Klauduska - wracając do rozmowy. Ja ZAWSZE namawiam DT do pozostania DT. Więc jeśli zostawienie sobie kota ma być równoznaczne z zakończeniem tymczasowania - namawiam do wyadoptowania zwierzaka. I pomocy następnym. Bo dobrych DT po prostu brakuje. Mam teraz przecudnego taryfka (w wieku Sokotki mniej więcej), który siedzi w transporterze w mojej wannie i płacze, bo chce do ludzi.

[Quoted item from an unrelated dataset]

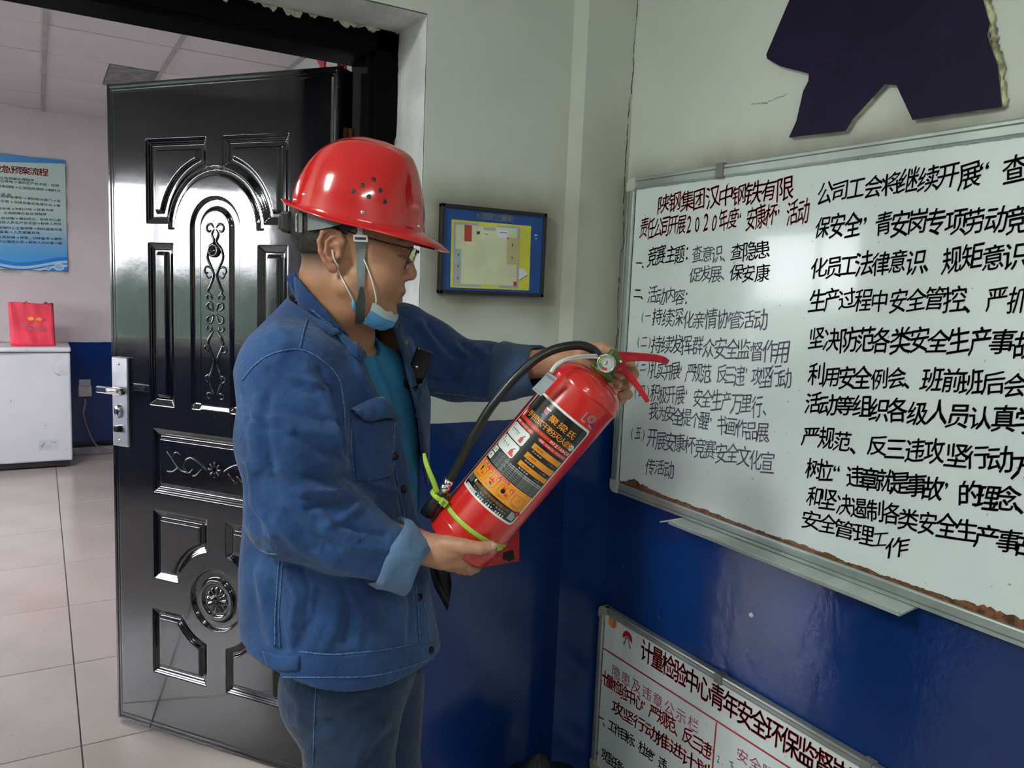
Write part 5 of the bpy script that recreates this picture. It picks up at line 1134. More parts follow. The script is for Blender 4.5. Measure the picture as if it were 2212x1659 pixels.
xs_ = axis(-.56, .33, .006, fx); ys_ = axis(1.20, 1.86, .006, [(1.31, 1.56, .0024), (HO[1]-.045, HO[1]+.045, .0020)]); zs_ = axis(.78, HO[2]+.15, .006, [(HO[2]-.13, HO[2]+.06, .0017), (WRN[2]-.06, WRN[2]+.04, .0024), (WRF[2]-.09, WRF[2]+.05, .0024)])
V, Q = polygonize(skin_fn, xs_, ys_, zs_); V = smooth(V, Q, 1, .35)
# skin: own colours by region (lips, stubble, nails) in a colour attribute
def skincol(V):
    C = np.ones((len(V), 4), F4); base = np.array([.43, .215, .125]); C[:, :3] = base; q = (V-HO)@Rh
    def blend(m_, col): C[:, :3] = C[:, :3]*(1-m_[:, None])+np.array(col)*m_[:, None]
    head_ = (q[:, 2] > -.20) & (np.abs(q[:, 0]) < .2) & (np.abs(q[:, 1]) < .15)
    lip = np.exp(-((q[:, 2]+.0755)/.0105)**4)*np.exp(-(q[:, 1]/.021)**4)*(q[:, 0] > .093); blend(np.where(head_, lip*.85, 0), (.30, .085, .070))
    ear = np.clip((np.abs(q[:, 1])-.074)/.004, 0, 1)*(q[:, 2] > -.05)*(q[:, 2] < .06)*head_; blend(ear*.35, (.42, .16, .11))
    st = np.clip((-.050-q[:, 2])/.02, 0, 1)*np.clip((q[:, 0]-.03)/.05, 0, 1)*head_; blend(st*.18, (.20, .13, .10))
    hz = np.clip((.050-q[:, 0]-.0)/.03, 0, 1)
    # short-cropped hair showing on the skin round the ear and nape
    hl = -.050+1.1*np.maximum(q[:, 0]+.03, 0)
    f = np.clip((q[:, 2]-hl)/.044, 0, 1)*np.clip((.028-q[:, 0])/.012, 0, 1)*(np.abs(q[:, 1]) < .0775); f2 = np.clip((q[:, 2]-.028)/.012, 0, 1)*np.clip((.052-q[:, 0])/.01, 0, 1)
    blend(np.where(head_, np.clip(np.maximum(f, f2), 0, 1)*.90, 0), (.022, .018, .016))
    br = np.exp(-((q[:, 2]-.026-.12*(np.abs(q[:, 1])-.025)**2*8)/.0045)**2)*np.clip((np.abs(q[:, 1])-.010)/.004, 0, 1)*np.clip((.048-np.abs(q[:, 1]))/.006, 0, 1)*(q[:, 0] > .08); blend(np.where(head_, br*.85, 0), (.03, .022, .018))
    ls = np.exp(-((q[:, 2]+.0036)/.0022)**2)*np.clip((.051-np.abs(q[:, 1]))/.004, 0, 1)*np.clip((np.abs(q[:, 1])-.018)/.004, 0, 1)*(q[:, 0] > .092); blend(np.where(head_, ls*.8, 0), (.03, .02, .02))
    pm_ = ~head_; blend(np.where(pm_, .35, 0), (.47, .25, .17))
    return C
n = N('skin'); at = n.new('ShaderNodeVertexColor'); at.layer_name = 'tint'
mott = n.ramp(n.noise(38, 5, .6), .3, .7); c = n.mix(n.ma('MULTIPLY', mott, .30), at.outputs['Color'], n.mix(1.0, at.outputs['Color'], (.74, .62, .58), 'MULTIPLY'))
n.set(col=c, rough=n.ma('MULTIPLY_ADD', n.noise(60, 3), .2, .40), spec=.4, sss=.12); n.b.inputs['Subsurface Radius'].default_value = (.6, .25, .12); n.b.inputs['Subsurface Scale'].default_value = .012
n.bump(n.ma('ADD', n.noise(420, 3), n.ma('MULTIPLY', n.noise(90, 3), .6)), .16, .0008); M['skin'] = n.m
body = pobj('body', V, Q, M['skin'])
ca = body.data.color_attributes.new('tint', 'FLOAT_COLOR', 'POINT'); ca.data.foreach_set('color', skincol(V).ravel())
SV, SQ_ = V, Q
def bvh_of(V, Q): return BVHTree.FromPolygons([Vector(v) for v in V.tolist()], Q.tolist())
bvh_skin = bvh_of(V, Q); EYEP = Vector((0, 0, 1.45))
def cast(u, v, bvh, D=None, off=0.0):  # point of the surface seen at photo position u, v (person frame)
    q = Vector(L3(u, v, 1.0))-EYEP; h = bvh.ray_cast(EYEP, q.normalized())
    if h[0] is None: return (Vector(L3(u, v, D)) if D else None), -q.normalized()
    nrm = h[1] if h[1].dot(q) < 0 else -h[1]
    return h[0]+nrm*off, nrm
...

A ja nie mogę go ani wypuścić ani nawet porządnie wymiziać, bo nie chcę mu sprzedać kokcydiów.
Ale oczywiście rozumiem odruchy serca, bo wbrew opiniom
coponiektórych - ja też taki organ posiadam
Dzięki Alebie, Agnesce, Iwonie66, zirrael i Piotrowi568 alarm klatkowy został chwilowo opanowany, nawet z lekkim nadmiarem. I dobrze, bo w tym tygodniu będą 4 łapanki i jestem jakoś dziwnie przekonana, że COŚ mi z tych łapanek na DT trafi... a przynajmniej na przeleczenie przed zabiegami...
Natomiast aktualny jest alarm TRANSPORTEROWY. transportery nam znikają. rozpływają się. nie wracają z akcji. naprawdę nie stać nas na dokupywanie ciągle nowych. Ciężko też przy naszym stylu działania prowadzić regularną listę kto co ma. Dlatego liczę na wszystkich współpracujących: przejrzyjcie piwnice, pawlacze i inne miejsca czy przypadkiem nie schowały Wam się po jakichś akcjach nasze transportery. BARDZO proszę.